For such time as we are admitted to the ASX, a holder of restricted securities must not dispose of, or agree to offer to dispose of, the securities during the escrow period (as defined as the escrow period applicable to restricted securities in accordance with ASX Listing Rules). If restricted securities are in the same class as quoted securities, the holder will be taken to have agreed in writing that the restricted securities are to be kept in our issue sponsored sub register and are to have a holding lock applied for the duration of the escrow period applicable to those securities.

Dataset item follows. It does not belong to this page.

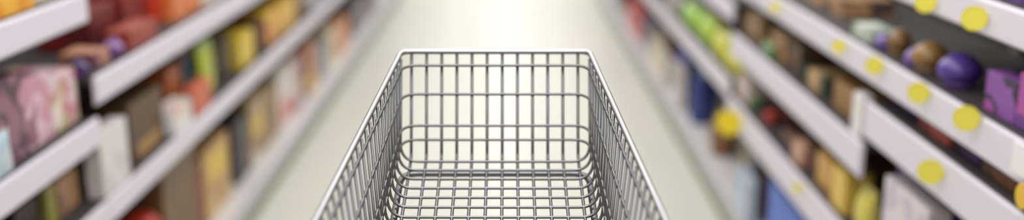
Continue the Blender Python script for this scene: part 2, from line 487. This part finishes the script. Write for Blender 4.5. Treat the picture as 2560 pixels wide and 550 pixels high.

We must refuse to acknowledge any disposal (including, without limitation, to register any transfer) of restricted securities during the escrow period applicable to those securities except as permitted by the ASX Listing Rules or the ASX. A holder of restricted securities will not be entitled to participate in any return of capital on those securities during the escrow period applicable to those securities except as permitted by the ASX Listing Rules or the ASX. If a holder of restricted securities breaches a restriction deed or a provision of the Articles restricting a disposal of those securities, the holder will not be entitled to any dividend or distribution, or to exercise any voting rights, in respect of those securities for so long as the breach continues.

As at the date of this filing the Company has no restricted securities for the purpose of the ASX Listing Rules.